With Northwest Registered Agent
- They file your formation paperwork
- They serve as your registered agent (their address public, not yours)
- They can assist with EIN filing as an optional add-on
- Same-day provider submission (state approval time varies)
- Your privacy protected throughout
The simpler path. Focus on building your business while they handle the paperwork.
Frequently Asked Questions
How do I know if a New Jersey LLC name is actually available?
Run it through the Business Name Search at njportal.com. If no active or reserved entity comes up with a substantively similar name, you’re clear. Availability isn’t guaranteed until you file or reserve, since another filer could submit the same name minutes before you.
How long does a New Jersey name reservation last?
120 days, and it can’t be renewed. If you let it expire, you’d have to refile and pay the $50 fee again, assuming the name is still available.
What’s the difference between my LLC name and a DBA in New Jersey?
Your LLC name is the legal name on file with the state, used on contracts, tax returns, and lawsuits. A DBA (called an “Alternate Name” in New Jersey) is a public-facing trade name registered separately for $50, valid 5 years. One LLC can have multiple alternate names to run different brands.

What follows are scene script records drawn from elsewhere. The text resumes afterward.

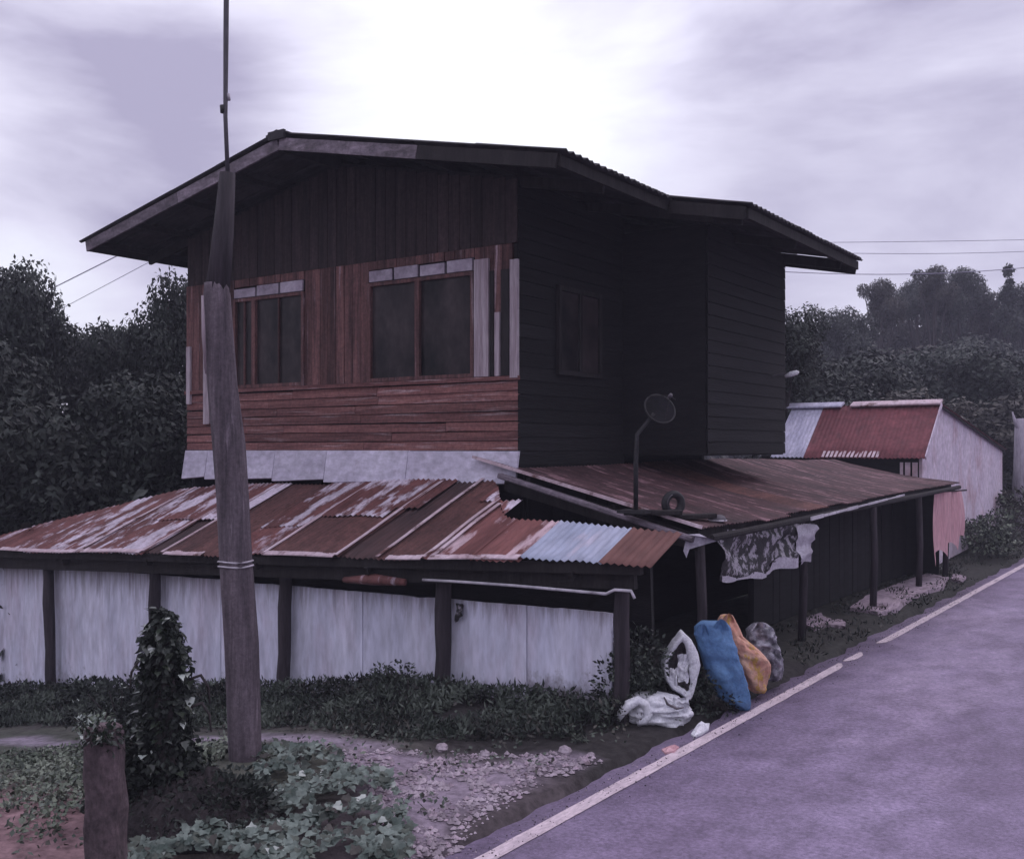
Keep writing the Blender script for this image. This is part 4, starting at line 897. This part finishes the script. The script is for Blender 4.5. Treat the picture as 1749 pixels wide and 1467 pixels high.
# weeds banked against the pale wall
def pick_weed(r_):
    u = r_.uniform(-16, -4.5); v = 6.55 + 1.85 * r_.random() ** .8
    lim = 6.62 + .16 * noise.noise(Vector((u * 1.5, 0, 7))) + .9 * sm(-6.2, -4.6, u)
    if v < lim: return None
    if noise.noise(Vector((u * 1.1, v * 1.6, 0))) < -.42: return None
    return Vector((u, v, gz(u, v)))
def weed_leaf(r_, p):
    hh = .02 + .24 * sm(6.6, 8.3, p.y) * (.65 + .5 * noise.noise(Vector((p.x * 1.2, p.y, 9)))) 
    c = p + UP * (hh * r_.random() ** .6); d = (rdir(r_) + UP * .5).normalized()
    vs, fs = leaf_pts(c, d, (rdir(r_) + UP * .6).normalized(), r_.uniform(.035, .10), r_.uniform(.012, .032)); return vs, fs, (0 if noise.noise(p * 1.7) + r_.uniform(-.3, .3) > -.05 else (1 if r_.random() < .75 else 2))
scatter('weeds', 46000, pick_weed, weed_leaf, [M['weed'], M['leaf_dark'], M['leaf_brown']], seed=4)
# broad-leaved creeper in the foreground
cre = [ground_hit(*p).to_2d() for p in ((440, 1290), (520, 1296), (600, 1310), (660, 1350), (695, 1400), (705, 1500), (180, 1500), (235, 1452), (330, 1425), (420, 1408), (432, 1340))]
bx0, bx1 = min(p.x for p in cre), max(p.x for p in cre); by0, by1 = min(p.y for p in cre), max(p.y for p in cre)
def pick_cre(r_):
    p = Vector((r_.uniform(bx0, bx1), r_.uniform(by0, by1)))
    if not inpoly(p, cre): return None
    if noise.noise(Vector((p.x * 3.1, p.y * 3.1, 2))) < -.12: return None
    return Vector((p.x, p.y, gz(p.x, p.y)))
def cre_leaf(r_, p):
    hh = .03 + .09 * (1 + noise.noise(Vector((p.x * 2.3, p.y * 2.3, 5)))); c = p + UP * (hh * r_.uniform(.55, 1.1)); a = r_.uniform(0, 6.283)
    n_ = (UP * 1.1 - FW * .5 + rdir(r_) * .55).normalized(); d = Vector((math.cos(a), math.sin(a), 0)); d = (d - n_ * d.dot(n_)).normalized()
    s_ = r_.uniform(.025, .085); vs, fs = leaf_pts(c, d, n_, s_, s_ * r_.uniform(.8, 1.1), .10, 1); z_ = r_.random(); return vs, fs, (1 if z_ < .25 else 2 if z_ < .30 else 3 if z_ < .33 else 0)
scatter('creeping_plants', 7200, pick_cre, cre_leaf, [M['creeper'], M['weed'], M['leaf_brown'], M['silver_leaf']], seed=5)
lowp = [ground_hit(*p).to_2d() for p in ((-60, 1285), (640, 1290), (560, 1310), (440, 1310), (300, 1340), (170, 1420), (60, 1440), (-60, 1430))]
cA = [min(p.x for p in lowp), max(p.x for p in lowp), min(p.y for p in lowp), max(p.y for p in lowp)]
def pick_low(r_):
    p = Vector((r_.uniform(cA[0], cA[1]), r_.uniform(cA[2], cA[3])))
    if not inpoly(p, lowp) or noise.noise(Vector((p.x * 2.6, p.y * 2.6, 2))) < -.12: return None
    return Vector((p.x, p.y, gz(p.x, p.y)))
def low_leaf(r_, p):
    c = p + UP * r_.uniform(.01, .07); n_ = (UP + rdir(r_) * .7).normalized(); vs, fs = leaf_pts(c, rdir(r_), n_, r_.uniform(.025, .06), r_.uniform(.02, .04)); return vs, fs, (1 if r_.random() < .3 else 0)
scatter('low_grass', 15000, pick_low, low_leaf, [M['lowgreen'], M['weed']], seed=6)
def pick_any(r_):
    u = r_.uniform(-9.5, -4.1); v = r_.uniform(3.5, 9.8)
    if noise.noise(Vector((u * 1.9, v * 1.9, 8))) < .1 or (u > -4.35 and v < 7): return None
    return Vector((u, v, gz(u, v)))
scatter('sparse_grass', 7000, pick_any, low_leaf, [M['weed'], M['leaf_brown']], seed=7)
def pick_verge(r_):
    u = r_.uniform(-5.2, -4.05); v = r_.uniform(9, 34)
    if noise.noise(Vector((u * 2, v * 1.2, 3))) < -.05: return None
    return Vector((u, v, gz(u, v)))
scatter('verge_grass', 6000, pick_verge, lambda r_, p: (*leaf_pts(p + UP * r_.uniform(0, .05), (rdir(r_) + UP).normalized(), rdir(r_), r_.uniform(.04, .1), .025), 0 if r_.random() < .6 else 1), [M['leaf_dark'], M['leaf_brown']], seed=8)
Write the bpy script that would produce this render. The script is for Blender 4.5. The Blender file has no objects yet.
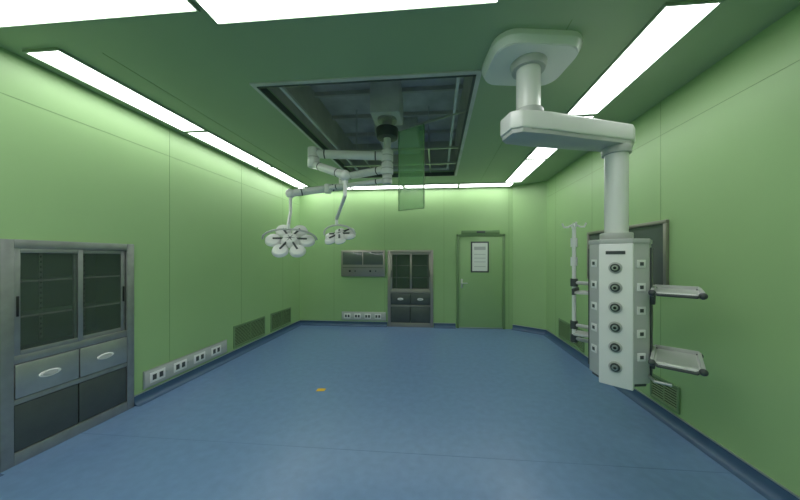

Does my LLC name need to match my domain name?
No, the state doesn’t care. But matching is smart for branding. Before you commit to an LLC name, check that the .com (or your preferred TLD) is available, and grab the social handles too. Inconsistency between your legal name and your domain creates customer confusion.
What makes two New Jersey LLC names “distinguishable”?
A meaningful difference in the wording itself. Adding “LLC” vs. “L.L.C.,” changing “&” to “and,” or making a noun plural doesn’t count. Adding a different word, swapping a key term, or using a unique geographic or descriptive modifier does count.
Can I use the name of a dissolved or revoked New Jersey LLC?
Sometimes. If an entity has been formally dissolved and enough time has passed, the name may be available. But “Revoked” or “Inactive” status doesn’t always free the name immediately. Run the search, and if you see a close match in any non-active status, contact the Division of Revenue to confirm before you file.
This content is for informational purposes only and does not constitute legal or tax advice. Always consult a qualified professional for guidance specific to your situation.